__Dataset content__.

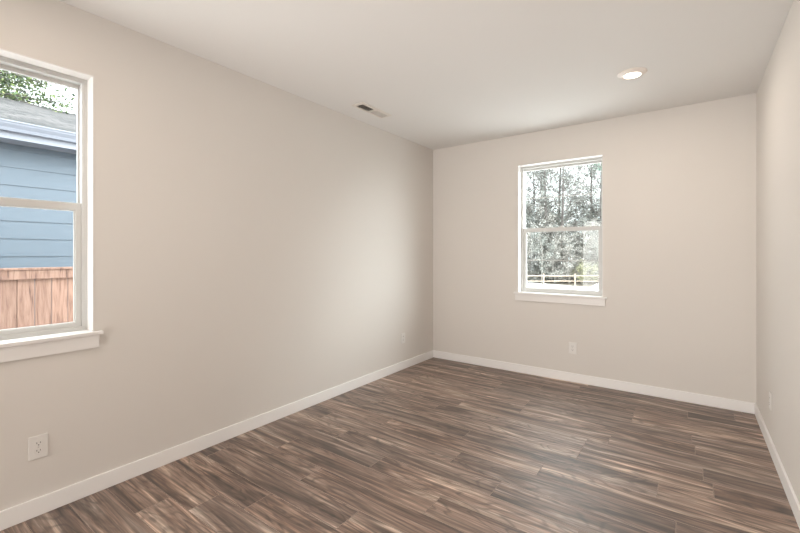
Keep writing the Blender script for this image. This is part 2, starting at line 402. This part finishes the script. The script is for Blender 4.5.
# ------------------------------------------------------------------ ceiling register
r = tag(thing('ceiling_vent', (.30, 2.955, H)), 'white louvred air register in the ceiling beside the left wall', 'vent')
vx, vy = .070, .215
def hring(bm, hx, hy, w, z0, z1):
    for d in ((-hx, hx, -hy, -hy+w), (-hx, hx, hy-w, hy), (-hx, -hx+w, -hy+w, hy-w), (hx-w, hx, -hy+w, hy-w)): box(bm, *d, z0, z1)
bm = bmesh.new(); hring(bm, vx, vy, .026, -.006, 0); hring(bm, vx-.018, vy-.018, .010, -.011, -.005); box(bm, -vx+.024, vx-.024, -.010, .010, -.008, 0)
obj('vent_frame', bm, M['vent'], r)
boxobj('duct_backing', (-vx+.02, vx-.02, -vy+.02, vy-.02, -.0012, -.0002), M['duct'], r)  # dark sheet stands in for the shaded opening, no hole is cut
for s, y0 in ((1, -.182), (.1, .014)):
    bm = bmesh.new()
    for k in range(12):
        y = y0+.007+k*.014; d = .0045*s; v = [bm.verts.new(p) for p in ((-.044, y-d, -.0085), (.044, y-d, -.0085), (.044, y+d, -.0016), (-.044, y+d, -.0016))]
        u = [bm.verts.new(p.co+Vector((0, .0009, 0))) for p in v]
        bm.faces.new(v); bm.faces.new(u[::-1])
        for a in range(4):
            b = (a+1) % 4; bm.faces.new((v[a], u[a], u[b], v[b]))
    obj('louver_bank', bm, M['vent'], r)

# ------------------------------------------------------------------ ceiling lamps
def make_lamp():
    r = thing('ceiling_light', (2.405, 3.505, H))
    bm = bmesh.new(); lathe(bm, [(.098, 0), (.098, -.004), (.092, -.008), (.068, -.019), (.060, -.021), (.057, -.0185), (.057, -.012)], 48)
    obj('trim_ring', bm, M['lamp_ring'], r, smooth=True)
    bm = bmesh.new(); lathe(bm, [(.0572, -.0175), (.04, -.0195), (0, -.0205)], 48); obj('diffuser', bm, M['lens'], r, smooth=True)
    d = bpy.data.lights.new('lamp_glow', 'AREA'); d.shape = 'DISK'; d.size = .12; d.energy = 6; d.color = (1, .87, .76)
    g = bpy.data.objects.new('lamp_glow', d); S.collection.objects.link(g); g.location = (0, 0, -.026); g.parent = r
    return r
l1 = make_lamp()
tag(l1, 'round white ceiling light glowing near the right wall', 'ceiling light')
for i, p in enumerate([(2.39, .55), (.85, .30)]):  # two unseen copies added as fill for the near end
    c = copy_tree(l1); c.location = (p[0], p[1], H)
    c['label'] = ['round white ceiling light nearly overhead, on the right', 'round white ceiling light above the near left window'][i]

# ================================================================== OUTSIDE
# ground: one gently sloping sheet, paler paved strip, leaf litter towards the woods
def gz(y):
    if y < 6: return -.62
    if y < 24: return -.62-(y-6)/18*.70
    return -1.32
bm = bmesh.new(); ys = [-14, -2, 6, 10, 14, 19, 24, 60, 110]; g = [[bm.verts.new((x, y, gz(y))) for x in (-50, -20, -3, 0, 4, 30, 50)] for y in ys]
for a, b in zip(g, g[1:]):
    for k in range(len(a)-1): bm.faces.new((a[k], a[k+1], b[k+1], b[k]))
struct(obj('ground', bm, M['gravel']), 'very pale open ground outside the windows', 'ground')

# --- neighbour's house (left window)
hs = tag(thing('neighbor_house', (-4.6, 2, -.62)), 'blue lap-sided house with grey shingle roof beyond the cedar fence', 'house')
bx0 = 0; hy0, hy1 = -6.0, 5.5
bm = bmesh.new(); box(bm, -9.1, -.02, hy0, hy1, 0, 3.40)
zk = [-.62+.0, *[1.33+.2385*k for k in range(-8, 8)]]
for k in range(-8, 9):
    za = 1.33+.2385*k+.62; zb = za+.2385
    if za < .02 or za > 3.45: continue
    zb = min(zb, 3.446)
    v = [bm.verts.new((x, y, z)) for y in (hy0, hy1) for x, z in ((0.016, za), (.002, zb+.012), (-.02, zb+.012), (-.02, za))]
    for q in ((0, 1, 2, 3), (7, 6, 5, 4), (0, 4, 5, 1), (3, 7, 4, 0), (1, 5, 6, 2)): bm.faces.new([v[i] for i in q])
obj('siding', bm, M['siding'], hs)
# butt joints in the siding
jm = mat('joint_caulk', srgb(58, 68, 78), .7)
for y, k in ((-.62, 6), (.9, 2), (-1.5, 4)):
    z = 1.33+.2385*k+.62; boxobj('siding_joint', (.003, .0155, y, y+.006, z+.004, z+.23), jm, hs)
fz0, fz1 = 2.82+.62, 3.03+.62           # fascia heights above house ground
boxobj('soffit', (-.02, .40, hy0-.3, hy1+.3, fz0+.02, fz0+.035), M['whitepaint'], hs)
boxobj('fascia', (.38, .405, hy0-.3, hy1+.3, fz0, fz1-.01), M['whitepaint'], hs)
bm = bmesh.new()                         # K-style gutter profile
prof = [(.405, fz1-.005), (.405, fz1-.125), (.475, fz1-.125), (.487, fz1-.085), (.515, fz1-.045), (.520, fz1-.022), (.532, fz1-.018), (.532, fz1-.002), (.520, fz1-.002), (.512, fz1-.015), (.505, fz1-.04), (.412, fz1-.10), (.412, fz1-.005)]
A = [bm.verts.new((p[0], hy0-.3, p[1])) for p in prof]; B = [bm.verts.new((p[0], hy1+.3, p[1])) for p in prof]
for k in range(len(prof)):
    j = (k+1) % len(prof); bm.faces.new((A[k], A[j], B[j], B[k]))
bm.faces.new(A[::-1]); bm.faces.new(B); obj('gutter', bm, M['whitepaint'], hs)
bm = bmesh.new(); rx, rz = -4.57, 4.69+.62; ex, ez = .43, fz1+.005; th = .03
P = [(ex, ez), (rx, rz), (2*rx-ex, ez), (2*rx-ex, ez-th), (rx, rz-th-.01), (ex, ez-th)]
A = [bm.verts.new((p[0], hy0-.35, p[1])) for p in P]; B = [bm.verts.new((p[0], hy1+.35, p[1])) for p in P]
for k in range(6):
    j = (k+1) % 6; bm.faces.new((A[k], A[j], B[j], B[k]))
bm.faces.new((A[0], A[1], A[4], A[5])); bm.faces.new((A[1], A[2], A[3], A[4])); bm.faces.new((B[0], B[1], B[4], B[5])); bm.faces.new((B[1], B[2], B[3], B[4]))
obj('roof', bm, M['shingle'], hs)
bm = bmesh.new(); k = 0; y = hy0-.35
while y < hy1+.2:                         # ridge caps
    v = [bm.verts.new(p) for p in ((rx+.14, y, rz-.045), (rx, y, rz+.008), (rx-.14, y, rz-.045), (rx+.14, y+.22, rz-.035), (rx, y+.22, rz+.02), (rx-.14, y+.22, rz-.035))]
    bm.faces.new((v[0], v[1], v[4], v[3])); bm.faces.new((v[1], v[2], v[5], v[4])); y += .2
obj('ridge_cap', bm, M['shingle'], hs)

# --- cedar fence
FX = -2.9
fe = tag(thing('board_fence', (FX, 1.04, -.62)), 'reddish cedar board fence with top rail in front of the blue house', 'fence')
ft = 1.219+.62
bm = bmesh.new()
random.seed(3)
for k in range(-17, 16):
    bm = bmesh.new(); dx = random.uniform(0, .006); y = k*.1405
    box(bm, -.018-dx, -dx, y+.0025, y+.1380, .04, ft-.03); obj('board', bm, M['cedar'], fe, .002)
boxobj('top_rail', (.001, .036, -17*.1405, 16*.1405, ft-.118, ft-.022), M['cedar'], fe, .003)
boxobj('rail', (-.062, -.026, -17*.1405, 16*.1405, .35, .44), M['cedar'], fe)
boxobj('cap', (-.075, .05, -17*.1405-.01, 16*.1405+.01, ft-.022, ft), M['cedar'], fe, .003)
for k in (-17, 0, 15):
    boxobj('post', (-.155, -.066, k*.1405-.045, k*.1405+.045, 0, ft-.024), M['cedar'], fe)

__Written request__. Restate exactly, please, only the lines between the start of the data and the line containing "obj('louver_bank', bm, M['vent'], r)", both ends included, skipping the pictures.

__Task solution__.
Keep writing the Blender script for this image. This is part 2, starting at line 402. This part finishes the script. The script is for Blender 4.5.
# ------------------------------------------------------------------ ceiling register
r = tag(thing('ceiling_vent', (.30, 2.955, H)), 'white louvred air register in the ceiling beside the left wall', 'vent')
vx, vy = .070, .215
def hring(bm, hx, hy, w, z0, z1):
    for d in ((-hx, hx, -hy, -hy+w), (-hx, hx, hy-w, hy), (-hx, -hx+w, -hy+w, hy-w), (hx-w, hx, -hy+w, hy-w)): box(bm, *d, z0, z1)
bm = bmesh.new(); hring(bm, vx, vy, .026, -.006, 0); hring(bm, vx-.018, vy-.018, .010, -.011, -.005); box(bm, -vx+.024, vx-.024, -.010, .010, -.008, 0)
obj('vent_frame', bm, M['vent'], r)
boxobj('duct_backing', (-vx+.02, vx-.02, -vy+.02, vy-.02, -.0012, -.0002), M['duct'], r)  # dark sheet stands in for the shaded opening, no hole is cut
for s, y0 in ((1, -.182), (.1, .014)):
    bm = bmesh.new()
    for k in range(12):
        y = y0+.007+k*.014; d = .0045*s; v = [bm.verts.new(p) for p in ((-.044, y-d, -.0085), (.044, y-d, -.0085), (.044, y+d, -.0016), (-.044, y+d, -.0016))]
        u = [bm.verts.new(p.co+Vector((0, .0009, 0))) for p in v]
        bm.faces.new(v); bm.faces.new(u[::-1])
        for a in range(4):
            b = (a+1) % 4; bm.faces.new((v[a], u[a], u[b], v[b]))
    obj('louver_bank', bm, M['vent'], r)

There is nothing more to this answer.